§ **Collected material**:
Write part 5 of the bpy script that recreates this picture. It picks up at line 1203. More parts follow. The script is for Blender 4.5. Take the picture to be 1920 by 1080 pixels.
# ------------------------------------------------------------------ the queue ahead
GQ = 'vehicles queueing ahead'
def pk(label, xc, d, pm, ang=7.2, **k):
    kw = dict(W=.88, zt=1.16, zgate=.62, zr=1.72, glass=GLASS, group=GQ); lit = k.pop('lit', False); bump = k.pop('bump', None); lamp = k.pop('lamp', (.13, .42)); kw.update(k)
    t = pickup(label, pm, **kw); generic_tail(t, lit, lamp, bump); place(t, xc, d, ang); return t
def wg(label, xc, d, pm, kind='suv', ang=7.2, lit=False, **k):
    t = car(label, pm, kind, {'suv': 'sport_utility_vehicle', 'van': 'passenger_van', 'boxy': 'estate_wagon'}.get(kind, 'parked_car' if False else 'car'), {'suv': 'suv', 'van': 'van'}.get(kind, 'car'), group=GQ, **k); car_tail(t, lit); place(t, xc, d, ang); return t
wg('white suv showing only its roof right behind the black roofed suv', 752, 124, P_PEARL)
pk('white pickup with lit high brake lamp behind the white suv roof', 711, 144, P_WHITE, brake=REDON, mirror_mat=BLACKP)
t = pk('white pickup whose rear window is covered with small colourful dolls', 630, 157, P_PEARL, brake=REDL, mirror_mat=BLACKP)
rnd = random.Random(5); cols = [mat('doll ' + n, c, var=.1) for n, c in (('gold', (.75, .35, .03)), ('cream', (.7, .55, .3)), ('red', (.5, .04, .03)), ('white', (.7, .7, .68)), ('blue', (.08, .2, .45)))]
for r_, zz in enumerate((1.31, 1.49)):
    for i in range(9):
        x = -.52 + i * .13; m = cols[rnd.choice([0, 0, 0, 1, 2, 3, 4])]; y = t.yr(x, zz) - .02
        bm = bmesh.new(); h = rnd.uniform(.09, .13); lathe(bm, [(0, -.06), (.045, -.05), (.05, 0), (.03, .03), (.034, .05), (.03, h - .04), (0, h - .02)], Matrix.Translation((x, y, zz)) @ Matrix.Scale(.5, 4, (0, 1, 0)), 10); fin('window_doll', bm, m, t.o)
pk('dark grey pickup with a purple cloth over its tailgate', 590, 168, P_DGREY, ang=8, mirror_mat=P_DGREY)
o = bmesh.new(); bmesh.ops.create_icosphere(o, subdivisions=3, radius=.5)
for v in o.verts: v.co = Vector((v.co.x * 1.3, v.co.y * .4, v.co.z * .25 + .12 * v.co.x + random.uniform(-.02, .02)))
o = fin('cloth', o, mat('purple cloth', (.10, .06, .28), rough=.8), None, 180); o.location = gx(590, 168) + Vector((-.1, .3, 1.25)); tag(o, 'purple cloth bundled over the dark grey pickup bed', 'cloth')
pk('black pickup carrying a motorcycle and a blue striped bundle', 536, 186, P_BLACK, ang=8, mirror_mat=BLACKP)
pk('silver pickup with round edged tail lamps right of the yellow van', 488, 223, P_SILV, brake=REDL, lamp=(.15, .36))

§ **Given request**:
Reproduce every line of the data verbatim.

§ **Exercise response**:
Write part 5 of the bpy script that recreates this picture. It picks up at line 1203. More parts follow. The script is for Blender 4.5. Take the picture to be 1920 by 1080 pixels.
# ------------------------------------------------------------------ the queue ahead
GQ = 'vehicles queueing ahead'
def pk(label, xc, d, pm, ang=7.2, **k):
    kw = dict(W=.88, zt=1.16, zgate=.62, zr=1.72, glass=GLASS, group=GQ); lit = k.pop('lit', False); bump = k.pop('bump', None); lamp = k.pop('lamp', (.13, .42)); kw.update(k)
    t = pickup(label, pm, **kw); generic_tail(t, lit, lamp, bump); place(t, xc, d, ang); return t
def wg(label, xc, d, pm, kind='suv', ang=7.2, lit=False, **k):
    t = car(label, pm, kind, {'suv': 'sport_utility_vehicle', 'van': 'passenger_van', 'boxy': 'estate_wagon'}.get(kind, 'parked_car' if False else 'car'), {'suv': 'suv', 'van': 'van'}.get(kind, 'car'), group=GQ, **k); car_tail(t, lit); place(t, xc, d, ang); return t
wg('white suv showing only its roof right behind the black roofed suv', 752, 124, P_PEARL)
pk('white pickup with lit high brake lamp behind the white suv roof', 711, 144, P_WHITE, brake=REDON, mirror_mat=BLACKP)
t = pk('white pickup whose rear window is covered with small colourful dolls', 630, 157, P_PEARL, brake=REDL, mirror_mat=BLACKP)
rnd = random.Random(5); cols = [mat('doll ' + n, c, var=.1) for n, c in (('gold', (.75, .35, .03)), ('cream', (.7, .55, .3)), ('red', (.5, .04, .03)), ('white', (.7, .7, .68)), ('blue', (.08, .2, .45)))]
for r_, zz in enumerate((1.31, 1.49)):
    for i in range(9):
        x = -.52 + i * .13; m = cols[rnd.choice([0, 0, 0, 1, 2, 3, 4])]; y = t.yr(x, zz) - .02
        bm = bmesh.new(); h = rnd.uniform(.09, .13); lathe(bm, [(0, -.06), (.045, -.05), (.05, 0), (.03, .03), (.034, .05), (.03, h - .04), (0, h - .02)], Matrix.Translation((x, y, zz)) @ Matrix.Scale(.5, 4, (0, 1, 0)), 10); fin('window_doll', bm, m, t.o)
pk('dark grey pickup with a purple cloth over its tailgate', 590, 168, P_DGREY, ang=8, mirror_mat=P_DGREY)
o = bmesh.new(); bmesh.ops.create_icosphere(o, subdivisions=3, radius=.5)
for v in o.verts: v.co = Vector((v.co.x * 1.3, v.co.y * .4, v.co.z * .25 + .12 * v.co.x + random.uniform(-.02, .02)))
o = fin('cloth', o, mat('purple cloth', (.10, .06, .28), rough=.8), None, 180); o.location = gx(590, 168) + Vector((-.1, .3, 1.25)); tag(o, 'purple cloth bundled over the dark grey pickup bed', 'cloth')
pk('black pickup carrying a motorcycle and a blue striped bundle', 536, 186, P_BLACK, ang=8, mirror_mat=BLACKP)
pk('silver pickup with round edged tail lamps right of the yellow van', 488, 223, P_SILV, brake=REDL, lamp=(.15, .36))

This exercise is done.